Thursday, July 25, 2019

The Hound of the Baskervilles is the greatest movie of all time


The Hound of the Baskervilles. Oh, Watson. The needle. Second movie of the Greatest Years in Cinema Project. Third from 1939. Great flick. Thought I knew the story but the film threw me for a loop. Solid performances. Basil Rathbone sets that early standard for Sherlock Holmes and totally wins the movie. Richard Greene, who strangely got top billing as 20th Century-Fox didn't think that Sherlock was a bankable character, as Sir Henry Baskerville is notably great as well. Suspenseful and atmospheric, the moor where the film takes place are dark and ghostly. Still one of the best portrayals of the character.
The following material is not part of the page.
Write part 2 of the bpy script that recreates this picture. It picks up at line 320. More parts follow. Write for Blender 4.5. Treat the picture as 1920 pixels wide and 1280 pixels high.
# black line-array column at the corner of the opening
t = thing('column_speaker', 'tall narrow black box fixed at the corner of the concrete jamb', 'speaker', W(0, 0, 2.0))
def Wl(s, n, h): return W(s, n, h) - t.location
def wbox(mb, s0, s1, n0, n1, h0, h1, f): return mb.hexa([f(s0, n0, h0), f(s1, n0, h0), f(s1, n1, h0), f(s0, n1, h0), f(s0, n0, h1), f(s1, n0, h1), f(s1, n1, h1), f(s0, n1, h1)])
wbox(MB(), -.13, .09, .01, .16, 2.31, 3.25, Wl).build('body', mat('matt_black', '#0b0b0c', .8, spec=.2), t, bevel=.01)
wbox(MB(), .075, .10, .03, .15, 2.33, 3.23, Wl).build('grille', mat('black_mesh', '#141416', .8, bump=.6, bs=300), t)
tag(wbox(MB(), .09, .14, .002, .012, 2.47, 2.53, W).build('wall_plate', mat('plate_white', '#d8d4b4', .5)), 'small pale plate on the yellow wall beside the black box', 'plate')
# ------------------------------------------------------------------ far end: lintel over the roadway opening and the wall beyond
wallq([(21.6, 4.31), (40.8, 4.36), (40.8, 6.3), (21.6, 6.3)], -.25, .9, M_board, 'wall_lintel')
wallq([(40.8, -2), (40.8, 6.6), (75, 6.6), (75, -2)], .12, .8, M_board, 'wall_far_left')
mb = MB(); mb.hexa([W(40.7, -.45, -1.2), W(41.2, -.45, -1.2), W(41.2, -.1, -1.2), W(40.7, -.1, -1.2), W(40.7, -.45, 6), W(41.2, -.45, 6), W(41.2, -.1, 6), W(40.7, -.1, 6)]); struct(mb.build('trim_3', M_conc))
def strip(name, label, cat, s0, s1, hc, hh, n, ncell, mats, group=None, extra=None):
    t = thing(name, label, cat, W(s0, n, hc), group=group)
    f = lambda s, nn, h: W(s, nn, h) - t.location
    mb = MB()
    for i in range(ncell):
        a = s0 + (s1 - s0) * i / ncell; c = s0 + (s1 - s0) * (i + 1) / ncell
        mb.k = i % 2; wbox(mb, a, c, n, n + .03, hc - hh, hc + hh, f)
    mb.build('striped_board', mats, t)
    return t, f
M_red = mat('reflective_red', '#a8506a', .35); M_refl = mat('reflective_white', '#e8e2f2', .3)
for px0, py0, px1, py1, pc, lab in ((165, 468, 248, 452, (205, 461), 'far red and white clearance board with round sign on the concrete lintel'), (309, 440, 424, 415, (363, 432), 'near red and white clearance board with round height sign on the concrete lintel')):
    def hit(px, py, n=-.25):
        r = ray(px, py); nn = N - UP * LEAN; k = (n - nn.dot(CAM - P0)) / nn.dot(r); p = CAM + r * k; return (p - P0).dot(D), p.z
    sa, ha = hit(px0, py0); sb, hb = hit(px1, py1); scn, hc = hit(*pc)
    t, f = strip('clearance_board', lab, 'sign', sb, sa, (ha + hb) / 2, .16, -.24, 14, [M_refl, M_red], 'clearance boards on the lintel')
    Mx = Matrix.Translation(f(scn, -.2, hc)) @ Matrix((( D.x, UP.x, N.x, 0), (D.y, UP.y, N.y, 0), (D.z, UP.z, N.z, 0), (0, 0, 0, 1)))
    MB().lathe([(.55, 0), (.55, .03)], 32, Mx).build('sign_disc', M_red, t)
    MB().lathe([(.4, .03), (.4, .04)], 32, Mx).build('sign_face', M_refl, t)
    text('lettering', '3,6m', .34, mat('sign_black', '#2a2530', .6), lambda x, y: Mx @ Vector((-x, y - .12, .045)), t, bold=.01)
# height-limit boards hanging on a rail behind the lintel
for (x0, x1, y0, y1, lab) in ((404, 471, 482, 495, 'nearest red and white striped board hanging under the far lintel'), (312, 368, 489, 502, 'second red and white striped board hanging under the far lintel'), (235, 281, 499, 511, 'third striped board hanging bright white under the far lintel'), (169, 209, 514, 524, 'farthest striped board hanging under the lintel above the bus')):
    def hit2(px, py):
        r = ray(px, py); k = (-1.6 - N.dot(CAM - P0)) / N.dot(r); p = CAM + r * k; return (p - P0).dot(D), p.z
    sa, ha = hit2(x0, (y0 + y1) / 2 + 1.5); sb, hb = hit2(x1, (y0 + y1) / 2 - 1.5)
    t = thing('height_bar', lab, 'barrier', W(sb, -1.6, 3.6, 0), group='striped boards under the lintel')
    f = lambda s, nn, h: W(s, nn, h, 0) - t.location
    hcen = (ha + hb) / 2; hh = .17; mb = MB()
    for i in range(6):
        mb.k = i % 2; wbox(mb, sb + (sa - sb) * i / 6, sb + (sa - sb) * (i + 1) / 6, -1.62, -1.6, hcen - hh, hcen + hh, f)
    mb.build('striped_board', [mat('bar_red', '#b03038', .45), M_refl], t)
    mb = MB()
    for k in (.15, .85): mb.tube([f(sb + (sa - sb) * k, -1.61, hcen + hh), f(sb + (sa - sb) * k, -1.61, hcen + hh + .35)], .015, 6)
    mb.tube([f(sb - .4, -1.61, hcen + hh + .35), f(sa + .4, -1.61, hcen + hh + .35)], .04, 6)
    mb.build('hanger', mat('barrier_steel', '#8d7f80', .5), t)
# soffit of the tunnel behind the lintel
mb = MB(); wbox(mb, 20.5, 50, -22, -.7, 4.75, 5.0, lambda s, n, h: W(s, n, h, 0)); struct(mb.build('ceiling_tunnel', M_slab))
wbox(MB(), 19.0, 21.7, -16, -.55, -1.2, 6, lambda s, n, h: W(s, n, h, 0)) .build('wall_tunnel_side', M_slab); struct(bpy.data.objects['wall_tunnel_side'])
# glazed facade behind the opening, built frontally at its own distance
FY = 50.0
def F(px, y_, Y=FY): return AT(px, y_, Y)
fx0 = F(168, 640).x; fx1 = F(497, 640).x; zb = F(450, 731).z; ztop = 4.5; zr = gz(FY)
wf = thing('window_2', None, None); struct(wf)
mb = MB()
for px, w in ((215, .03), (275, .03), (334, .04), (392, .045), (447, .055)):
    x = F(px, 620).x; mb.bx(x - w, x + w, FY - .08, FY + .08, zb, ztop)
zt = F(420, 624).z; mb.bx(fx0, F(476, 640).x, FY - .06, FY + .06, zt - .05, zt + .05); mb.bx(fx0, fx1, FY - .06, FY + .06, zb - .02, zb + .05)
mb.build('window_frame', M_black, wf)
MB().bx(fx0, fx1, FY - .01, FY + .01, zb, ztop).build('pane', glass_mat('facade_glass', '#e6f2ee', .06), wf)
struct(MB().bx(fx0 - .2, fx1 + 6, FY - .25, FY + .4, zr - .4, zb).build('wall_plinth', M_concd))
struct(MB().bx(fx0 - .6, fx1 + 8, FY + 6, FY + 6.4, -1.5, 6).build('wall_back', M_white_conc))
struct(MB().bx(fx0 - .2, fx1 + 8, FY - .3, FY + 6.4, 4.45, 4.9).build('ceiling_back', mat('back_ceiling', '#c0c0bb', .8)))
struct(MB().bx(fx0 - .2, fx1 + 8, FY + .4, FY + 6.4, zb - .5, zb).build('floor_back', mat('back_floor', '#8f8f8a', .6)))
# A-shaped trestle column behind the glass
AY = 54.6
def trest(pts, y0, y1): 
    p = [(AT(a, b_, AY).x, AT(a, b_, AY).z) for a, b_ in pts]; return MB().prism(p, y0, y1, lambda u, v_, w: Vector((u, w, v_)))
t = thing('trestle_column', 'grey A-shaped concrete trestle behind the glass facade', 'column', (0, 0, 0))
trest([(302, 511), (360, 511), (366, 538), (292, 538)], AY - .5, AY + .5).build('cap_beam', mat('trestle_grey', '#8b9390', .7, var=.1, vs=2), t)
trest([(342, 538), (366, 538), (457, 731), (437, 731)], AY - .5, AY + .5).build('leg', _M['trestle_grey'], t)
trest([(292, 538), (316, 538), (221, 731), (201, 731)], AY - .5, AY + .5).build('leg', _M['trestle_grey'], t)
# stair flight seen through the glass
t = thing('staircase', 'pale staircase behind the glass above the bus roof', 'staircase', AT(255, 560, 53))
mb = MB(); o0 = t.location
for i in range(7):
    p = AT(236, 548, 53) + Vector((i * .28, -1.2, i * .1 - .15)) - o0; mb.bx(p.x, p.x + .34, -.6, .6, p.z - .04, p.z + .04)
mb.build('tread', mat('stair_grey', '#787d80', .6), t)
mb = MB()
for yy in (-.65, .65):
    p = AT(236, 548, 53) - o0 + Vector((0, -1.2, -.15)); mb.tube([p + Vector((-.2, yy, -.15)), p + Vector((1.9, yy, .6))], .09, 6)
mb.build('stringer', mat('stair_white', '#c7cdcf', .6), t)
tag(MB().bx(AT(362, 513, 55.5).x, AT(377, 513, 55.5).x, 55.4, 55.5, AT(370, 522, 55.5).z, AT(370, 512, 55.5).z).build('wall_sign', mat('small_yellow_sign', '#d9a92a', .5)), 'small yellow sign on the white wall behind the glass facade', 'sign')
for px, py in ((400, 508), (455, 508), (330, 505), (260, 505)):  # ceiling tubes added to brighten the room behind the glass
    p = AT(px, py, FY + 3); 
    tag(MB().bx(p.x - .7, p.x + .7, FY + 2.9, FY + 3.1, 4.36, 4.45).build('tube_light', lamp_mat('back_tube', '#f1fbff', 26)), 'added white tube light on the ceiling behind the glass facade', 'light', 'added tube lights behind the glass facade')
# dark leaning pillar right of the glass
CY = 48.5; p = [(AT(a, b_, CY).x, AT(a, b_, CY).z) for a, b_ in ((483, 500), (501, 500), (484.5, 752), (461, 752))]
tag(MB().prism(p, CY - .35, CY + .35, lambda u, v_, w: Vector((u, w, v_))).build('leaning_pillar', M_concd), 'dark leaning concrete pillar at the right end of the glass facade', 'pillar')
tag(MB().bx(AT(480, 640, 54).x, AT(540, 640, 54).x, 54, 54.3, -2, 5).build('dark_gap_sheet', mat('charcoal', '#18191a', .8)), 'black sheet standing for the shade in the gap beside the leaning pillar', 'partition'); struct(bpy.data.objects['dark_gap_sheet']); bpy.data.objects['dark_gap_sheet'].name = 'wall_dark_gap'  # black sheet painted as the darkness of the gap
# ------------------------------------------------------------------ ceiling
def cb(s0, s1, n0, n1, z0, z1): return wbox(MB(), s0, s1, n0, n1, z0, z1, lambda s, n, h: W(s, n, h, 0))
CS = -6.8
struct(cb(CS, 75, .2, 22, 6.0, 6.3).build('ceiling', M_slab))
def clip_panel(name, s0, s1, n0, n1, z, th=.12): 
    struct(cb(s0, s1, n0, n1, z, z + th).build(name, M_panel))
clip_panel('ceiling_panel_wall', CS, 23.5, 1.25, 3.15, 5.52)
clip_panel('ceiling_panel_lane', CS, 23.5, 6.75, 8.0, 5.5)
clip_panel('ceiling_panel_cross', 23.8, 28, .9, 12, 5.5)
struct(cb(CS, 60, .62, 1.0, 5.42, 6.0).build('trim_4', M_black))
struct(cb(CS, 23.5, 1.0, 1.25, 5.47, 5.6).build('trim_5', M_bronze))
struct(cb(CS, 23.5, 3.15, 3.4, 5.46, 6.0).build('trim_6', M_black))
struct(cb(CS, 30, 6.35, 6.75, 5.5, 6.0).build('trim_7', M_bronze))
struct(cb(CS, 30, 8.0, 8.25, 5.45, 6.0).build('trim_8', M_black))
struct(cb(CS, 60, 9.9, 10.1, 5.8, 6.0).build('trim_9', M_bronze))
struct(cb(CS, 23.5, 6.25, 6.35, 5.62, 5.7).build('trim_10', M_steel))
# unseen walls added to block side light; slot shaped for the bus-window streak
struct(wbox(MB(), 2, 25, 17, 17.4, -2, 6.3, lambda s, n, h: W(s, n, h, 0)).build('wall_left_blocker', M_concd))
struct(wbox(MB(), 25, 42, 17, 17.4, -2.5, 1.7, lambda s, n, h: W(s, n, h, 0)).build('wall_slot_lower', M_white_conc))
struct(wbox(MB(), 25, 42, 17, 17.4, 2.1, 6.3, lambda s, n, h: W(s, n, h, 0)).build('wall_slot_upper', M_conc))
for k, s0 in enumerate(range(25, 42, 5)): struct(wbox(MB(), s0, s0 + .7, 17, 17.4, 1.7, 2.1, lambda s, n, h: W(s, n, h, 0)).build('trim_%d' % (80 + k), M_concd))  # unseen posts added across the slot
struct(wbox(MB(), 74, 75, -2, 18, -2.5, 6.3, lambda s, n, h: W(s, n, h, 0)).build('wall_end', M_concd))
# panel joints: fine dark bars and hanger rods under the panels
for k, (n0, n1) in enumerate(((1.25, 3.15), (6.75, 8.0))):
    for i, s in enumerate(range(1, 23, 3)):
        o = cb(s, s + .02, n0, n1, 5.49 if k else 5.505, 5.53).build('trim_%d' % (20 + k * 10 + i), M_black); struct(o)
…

Not super faithful to the Arthur Conan Doyle novel but considered one of the best of what is likely his most beloved work, the gist of the film is that Holmes, along with Dr. Watson (played by Nigel Bruce) who is portrayed as something of chubby-cheeked embarrassment, investigate a legendary giant dog that supposedly curses the Baskerville family in a "black dog" situation as this dog is a fucking bear.

This film is extremely enjoyable and at times pretty funny. Not sure how intentional much of that is. Like the scene where this beast of a dog pushes a guy off a cliff. More of a cat move if you ask me. Also, there is this guy Mr. Franklin who is a just crazy asshole. He keeps accusing this Jack Stapleton guy , neighbor of Sir Baskerville, of being a body snatcher for what we learn is basic anthropological work. Towards the end he offers Baskerville a ride but he is like, "well, since there is nothing to worry about, I'm gonna walk." This old fart is all "Fine, reject it, just doing it to be polite."

Holmes has his moments of humor as well. Whilst watching the movie, at a certain point after Holmes has sent Watson to investigate and we haven't seen Sherlock for a half hour, I was asking "what the fuck happened to Sherlock? He is barely in the movie!" Meanwhile, after watching Watson schmooze it up in the moor, he runs into this old bearded guy that has been hanging around the area and popping up each time shit has gone down and what not. Watson tells the guy he is Sherlock and that is why he has the authority to be snooping around or whatever when the bearded guy shockingly tears his beard and chops off and it is the real Sherlock who has been investigate shit the whole time. Didn't see that shit coming at all! Then there is the end of the movie after the mystery has been solved and what not. This comes when everyone awkwardly stands around like, "uh, thanks?" and Holmes kicks everyone out like, "yeah, I'm tired, goodnight, oh, and Watson, shoot me up." It was a serious WTF moment.

Somethings I was not so crazy about was that Sherlock shot the dog. Poor pup. Maybe it lived though. Also, the way Sherlock solves the crime is weak AF. Sees this Stapleton fellow, who was a distant relative of Baskerville, has the same eyes of some Baskerville ancestor that hangs in a painting in the estate home and would thus inherit family fortune if everyone else was out of the way. So he recognized a slight family trait. Meh. Other than that, pretty solid and enjoyable enough.